### YOUR TASK
Give back every line exactly as it appears, pictures excluded.

### RECORDED DATA
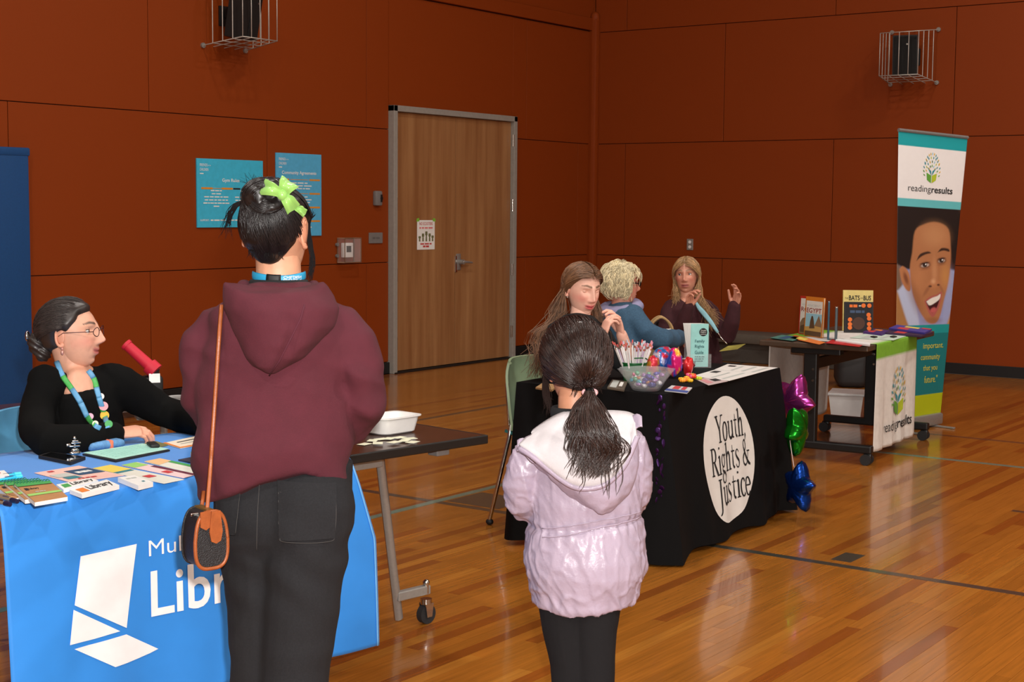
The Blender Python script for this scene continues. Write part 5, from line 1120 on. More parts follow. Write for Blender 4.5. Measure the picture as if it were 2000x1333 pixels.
def cloth_folds(amp, scale, seed=0, stretch=(1, 1, 1)):
    st = np.array(stretch)
    def f(V): a = vnoise(V*scale*st, seed); b = vnoise(V*scale*2.3*st, seed+2); return amp*((1-2*np.abs(a))*.7+.4*b)
    return f
def hair_mat(name, rgb, rough=.34, var=.2):
    M = mat(name, rgb, rough, 0, var, 40, attr='col', spec=.55, aniso=.3); M['rgb'] = list(rgb); return M
def hair_cap(P, mask, thick, X, name, material, root, lump=.003, seed=0):
    """shell over the skull where mask(D) > 0, sunk under the skin elsewhere"""
    G = head_grid(80, 110, 1.0); D = G.reshape(-1, 3); V = head_surface(D, P); m_ = np.clip(mask(V), 0, 1); t_ = thick(V) if callable(thick) else thick
    s_ = m_.reshape(G.shape[:2]).copy()
    for _ in range(9): q_ = np.concatenate([s_[:1], s_, s_[-1:]], 0); s_ = (q_[:-2]+q_[2:]+np.roll(s_, 1, 1)+np.roll(s_, -1, 1)+2*s_)/6
    soft = np.clip(2.2*s_.ravel()-1.2, 0, 1)*m_                    # thin at the hairline, full farther in
    r = np.linalg.norm(V, axis=1); off = -.008+.0095*m_+(t_-.0015)*soft+lump*vnoise(V*55, seed)*soft; V2 = V*((r+off)/r)[:, None]
    mb = MB(); mb.add([X(p) for p in V2], closed_grid(G)[1], np.ones((len(V2), 3))*np.array(lin(list(material['rgb'])))*(.8+.25*vnoise(V*np.array([90, 25, 25]), 3))[:, None]); return mb.build(name, material, root, smooth=True, colors=True)
def strands(lines, r0, material, name, root, n=4, taper=.25, pts=14, jit=.0):
    """many thin locks along the given curves, each a little lighter or darker"""
    mb = MB(); root = next((c for c in root.children if c.name.split('.')[0] == 'hair'), root); base = np.array(lin(list(material['rgb']))) if 'rgb' in material.keys() else np.ones(3)*.02
    ii, jj = np.meshgrid(np.arange(pts-1), np.arange(n), indexing='ij'); a_ = ii*n+jj; b_ = ii*n+(jj+1) % n; TF = np.stack([a_, b_, b_+n, a_+n], -1).reshape(-1, 4)
    for L_ in lines:
        P = spline(L_, pts); k = np.linspace(0, 1, pts); rr = r0*(1-(1-taper)*k**2)*np.minimum(1, .35+k*4)
        if jit: P = P+np.cumsum(RNG.normal(0, jit, P.shape), 0)*k[:, None]
        T = np.gradient(P, axis=0); T /= np.linalg.norm(T, axis=1, keepdims=True)+1e-9; up = np.array([.31, .52, .79]); A = np.cross(T, up); A /= np.linalg.norm(A, axis=1, keepdims=True)+1e-9; B = np.cross(A, T)
        an = np.arange(n)*2*PI/n; Vt = P[:, None]+(A[:, None]*np.cos(an)[None, :, None]+B[:, None]*.6*np.sin(an)[None, :, None])*rr[:, None, None]
        if len(mb.f) == 0 or True: mb.add(Vt.reshape(-1, 3), TF, tuple(base*random.uniform(.55, 1.6)))
    return mb.build(name, material, root, smooth=True, colors=True)
def capsurf(P, d, t):
    p = head_surface(np.array([d], float), P)[0]; return p*(1+t/np.linalg.norm(p))

def front_pt(F, V, px, py, lift=.004, rad=3.5):
    """point of a garment (local vertices V) seen first along the camera ray through (px, py), lifted towards the camera"""
    W = (rz(F.rot)@V.T).T+F.loc; c = (RM.T@(W-CAMP).T).T; X_, Y_2 = CX+FPX*c[:, 0]/c[:, 2], CY+FPX*c[:, 1]/c[:, 2]
    d = (X_-px)**2+(Y_2-py)**2; k = np.where(d < rad*rad)[0]
    if len(k) < 4: k = np.argsort(d)[:12]
    Z = np.sort(c[k, 2])[:4].mean(); return F.Ri@(at(px, py, Z-lift)-F.loc)
# ============================================================ the woman in the maroon hoodie
F_ = PF(545, 3.65)
pr = thing('person', 'woman in maroon hoodie and black jeans seen from behind at the blue table', 'person', F_.loc, F_.rot)
HP = dict(id='maroon', skin=(206, 150, 120), w=1.0)
hc = F_(541, 456); Rh = euler(-.38, -.12, .02); X = lambda p: hc+Rh@np.asarray(p)
M_HOOD = mat('maroon_fleece', (80, 25, 38), .92, 0, .06, 25, .22, 900)
M_JEAN = mat('black_denim', (31, 31, 34), .9, 0, .14, 220, .25, 1400, spec=.3)
sc = 3.65/FPX
def ringxy(xl, xr, py, yf, yb, n=40, zoff=None, e=2.3):
    """horizontal superellipse ring between the silhouette columns xl and xr at row py; back at -yb, front at +yf"""
    a = F_(xl, py); b = F_(xr, py); c = (a+b)/2; h = abs(b[0]-a[0])/2; R_ = []
    for t_ in np.linspace(0, 2*PI, n, endpoint=False):
        cs, sn = math.cos(t_), math.sin(t_); x = h*abs(cs)**(2/e)*math.copysign(1, cs); y = (yf if sn > 0 else yb)*abs(sn)**(2/e)*math.copysign(1, sn)
        R_.append(np.array([c[0]+x, y, c[2]+(zoff(c[0]+x, y) if zoff else 0)]))
    return R_
def hemz(x, y):
    px = 545+x/sc; z = np.interp(px, [385, 420, 482, 554, 590, 611, 650, 684], [0, 16, 44, 76, 72, 56, 46, 30])*sc
    return z if y < .02 else z*.5
rows = [(388, 682, 980, .13, .15, hemz), (385, 684, 940, .135, .158, lambda x, y: hemz(x, y)*.8), (383, 686, 890, .14, .162, lambda x, y: hemz(x, y)*.35), (384, 690, 830, .145, .155, None), (388, 694, 770, .15, .145, None), (394, 694, 710, .15, .14, None), (400, 690, 660, .14, .142, None), (410, 678, 622, .125, .135, None), (432, 655, 592, .1, .12, None), (458, 628, 570, .08, .1, None), (485, 603, 552, .06, .075, None)]
tor = MB().loft([ringxy(*r[:5], zoff=r[5]) for r in rows])
arm_l = ([F_(432, 644, .0), F_(407, 672, .0), F_(397, 720, .0), F_(402, 775, .015), F_(416, 812, .06), F_(432, 818, .2), F_(455, 812, .33)], [.055, .060, .056, .054, .050, .047, .042])
arm_r = ([F_(648, 640, .0), F_(682, 676, .0), F_(697, 725, .0), F_(700, 780, .02), F_(692, 812, .08), F_(668, 818, .2), F_(640, 808, .34)], [.062, .066, .066, .066, .064, .056, .045])
cuffs = []
def hood_folds(V):
    x, y, z = V.T; n1 = vnoise(V*np.array([9, 9, 6]), 3); n2 = vnoise(V*np.array([22, 22, 15]), 5)
    band = np.exp(-((z-F_(545, 885)[2])/.06)**2)
    drag = .006*np.sin((z*.9+x*1.2*np.sign(x))*42)*np.clip(np.abs(x)-.1, 0, .08)/.08
    sl = np.clip((np.abs(x)-.13)/.05, 0, 1)
    fold = (1-2*np.abs(vnoise(V*np.array([7, 7, 13])+np.stack([z*3, z*0, x*5], 1), 12)))*.0075*(.35+.65*sl)+.006*np.exp(-((np.abs(x)-.155)/.018)**2)*np.sin(z*36+x*10)
    return .005*n1+.0022*n2+.003*band*np.sin(x*55)*.6+drag+fold
ho = garment('hoodie', [tor, arm_l, arm_r], M_HOOD, pr, .0075, 6, hood_folds)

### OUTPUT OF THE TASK
The Blender Python script for this scene continues. Write part 5, from line 1120 on. More parts follow. Write for Blender 4.5. Measure the picture as if it were 2000x1333 pixels.
def cloth_folds(amp, scale, seed=0, stretch=(1, 1, 1)):
    st = np.array(stretch)
    def f(V): a = vnoise(V*scale*st, seed); b = vnoise(V*scale*2.3*st, seed+2); return amp*((1-2*np.abs(a))*.7+.4*b)
    return f
def hair_mat(name, rgb, rough=.34, var=.2):
    M = mat(name, rgb, rough, 0, var, 40, attr='col', spec=.55, aniso=.3); M['rgb'] = list(rgb); return M
def hair_cap(P, mask, thick, X, name, material, root, lump=.003, seed=0):
    """shell over the skull where mask(D) > 0, sunk under the skin elsewhere"""
    G = head_grid(80, 110, 1.0); D = G.reshape(-1, 3); V = head_surface(D, P); m_ = np.clip(mask(V), 0, 1); t_ = thick(V) if callable(thick) else thick
    s_ = m_.reshape(G.shape[:2]).copy()
    for _ in range(9): q_ = np.concatenate([s_[:1], s_, s_[-1:]], 0); s_ = (q_[:-2]+q_[2:]+np.roll(s_, 1, 1)+np.roll(s_, -1, 1)+2*s_)/6
    soft = np.clip(2.2*s_.ravel()-1.2, 0, 1)*m_                    # thin at the hairline, full farther in
    r = np.linalg.norm(V, axis=1); off = -.008+.0095*m_+(t_-.0015)*soft+lump*vnoise(V*55, seed)*soft; V2 = V*((r+off)/r)[:, None]
    mb = MB(); mb.add([X(p) for p in V2], closed_grid(G)[1], np.ones((len(V2), 3))*np.array(lin(list(material['rgb'])))*(.8+.25*vnoise(V*np.array([90, 25, 25]), 3))[:, None]); return mb.build(name, material, root, smooth=True, colors=True)
def strands(lines, r0, material, name, root, n=4, taper=.25, pts=14, jit=.0):
    """many thin locks along the given curves, each a little lighter or darker"""
    mb = MB(); root = next((c for c in root.children if c.name.split('.')[0] == 'hair'), root); base = np.array(lin(list(material['rgb']))) if 'rgb' in material.keys() else np.ones(3)*.02
    ii, jj = np.meshgrid(np.arange(pts-1), np.arange(n), indexing='ij'); a_ = ii*n+jj; b_ = ii*n+(jj+1) % n; TF = np.stack([a_, b_, b_+n, a_+n], -1).reshape(-1, 4)
    for L_ in lines:
        P = spline(L_, pts); k = np.linspace(0, 1, pts); rr = r0*(1-(1-taper)*k**2)*np.minimum(1, .35+k*4)
        if jit: P = P+np.cumsum(RNG.normal(0, jit, P.shape), 0)*k[:, None]
        T = np.gradient(P, axis=0); T /= np.linalg.norm(T, axis=1, keepdims=True)+1e-9; up = np.array([.31, .52, .79]); A = np.cross(T, up); A /= np.linalg.norm(A, axis=1, keepdims=True)+1e-9; B = np.cross(A, T)
        an = np.arange(n)*2*PI/n; Vt = P[:, None]+(A[:, None]*np.cos(an)[None, :, None]+B[:, None]*.6*np.sin(an)[None, :, None])*rr[:, None, None]
        if len(mb.f) == 0 or True: mb.add(Vt.reshape(-1, 3), TF, tuple(base*random.uniform(.55, 1.6)))
    return mb.build(name, material, root, smooth=True, colors=True)
def capsurf(P, d, t):
    p = head_surface(np.array([d], float), P)[0]; return p*(1+t/np.linalg.norm(p))

def front_pt(F, V, px, py, lift=.004, rad=3.5):
    """point of a garment (local vertices V) seen first along the camera ray through (px, py), lifted towards the camera"""
    W = (rz(F.rot)@V.T).T+F.loc; c = (RM.T@(W-CAMP).T).T; X_, Y_2 = CX+FPX*c[:, 0]/c[:, 2], CY+FPX*c[:, 1]/c[:, 2]
    d = (X_-px)**2+(Y_2-py)**2; k = np.where(d < rad*rad)[0]
    if len(k) < 4: k = np.argsort(d)[:12]
    Z = np.sort(c[k, 2])[:4].mean(); return F.Ri@(at(px, py, Z-lift)-F.loc)
# ============================================================ the woman in the maroon hoodie
F_ = PF(545, 3.65)
pr = thing('person', 'woman in maroon hoodie and black jeans seen from behind at the blue table', 'person', F_.loc, F_.rot)
HP = dict(id='maroon', skin=(206, 150, 120), w=1.0)
hc = F_(541, 456); Rh = euler(-.38, -.12, .02); X = lambda p: hc+Rh@np.asarray(p)
M_HOOD = mat('maroon_fleece', (80, 25, 38), .92, 0, .06, 25, .22, 900)
M_JEAN = mat('black_denim', (31, 31, 34), .9, 0, .14, 220, .25, 1400, spec=.3)
sc = 3.65/FPX
def ringxy(xl, xr, py, yf, yb, n=40, zoff=None, e=2.3):
    """horizontal superellipse ring between the silhouette columns xl and xr at row py; back at -yb, front at +yf"""
    a = F_(xl, py); b = F_(xr, py); c = (a+b)/2; h = abs(b[0]-a[0])/2; R_ = []
    for t_ in np.linspace(0, 2*PI, n, endpoint=False):
        cs, sn = math.cos(t_), math.sin(t_); x = h*abs(cs)**(2/e)*math.copysign(1, cs); y = (yf if sn > 0 else yb)*abs(sn)**(2/e)*math.copysign(1, sn)
        R_.append(np.array([c[0]+x, y, c[2]+(zoff(c[0]+x, y) if zoff else 0)]))
    return R_
def hemz(x, y):
    px = 545+x/sc; z = np.interp(px, [385, 420, 482, 554, 590, 611, 650, 684], [0, 16, 44, 76, 72, 56, 46, 30])*sc
    return z if y < .02 else z*.5
rows = [(388, 682, 980, .13, .15, hemz), (385, 684, 940, .135, .158, lambda x, y: hemz(x, y)*.8), (383, 686, 890, .14, .162, lambda x, y: hemz(x, y)*.35), (384, 690, 830, .145, .155, None), (388, 694, 770, .15, .145, None), (394, 694, 710, .15, .14, None), (400, 690, 660, .14, .142, None), (410, 678, 622, .125, .135, None), (432, 655, 592, .1, .12, None), (458, 628, 570, .08, .1, None), (485, 603, 552, .06, .075, None)]
tor = MB().loft([ringxy(*r[:5], zoff=r[5]) for r in rows])
arm_l = ([F_(432, 644, .0), F_(407, 672, .0), F_(397, 720, .0), F_(402, 775, .015), F_(416, 812, .06), F_(432, 818, .2), F_(455, 812, .33)], [.055, .060, .056, .054, .050, .047, .042])
arm_r = ([F_(648, 640, .0), F_(682, 676, .0), F_(697, 725, .0), F_(700, 780, .02), F_(692, 812, .08), F_(668, 818, .2), F_(640, 808, .34)], [.062, .066, .066, .066, .064, .056, .045])
cuffs = []
def hood_folds(V):
    x, y, z = V.T; n1 = vnoise(V*np.array([9, 9, 6]), 3); n2 = vnoise(V*np.array([22, 22, 15]), 5)
    band = np.exp(-((z-F_(545, 885)[2])/.06)**2)
    drag = .006*np.sin((z*.9+x*1.2*np.sign(x))*42)*np.clip(np.abs(x)-.1, 0, .08)/.08
    sl = np.clip((np.abs(x)-.13)/.05, 0, 1)
    fold = (1-2*np.abs(vnoise(V*np.array([7, 7, 13])+np.stack([z*3, z*0, x*5], 1), 12)))*.0075*(.35+.65*sl)+.006*np.exp(-((np.abs(x)-.155)/.018)**2)*np.sin(z*36+x*10)
    return .005*n1+.0022*n2+.003*band*np.sin(x*55)*.6+drag+fold
ho = garment('hoodie', [tor, arm_l, arm_r], M_HOOD, pr, .0075, 6, hood_folds)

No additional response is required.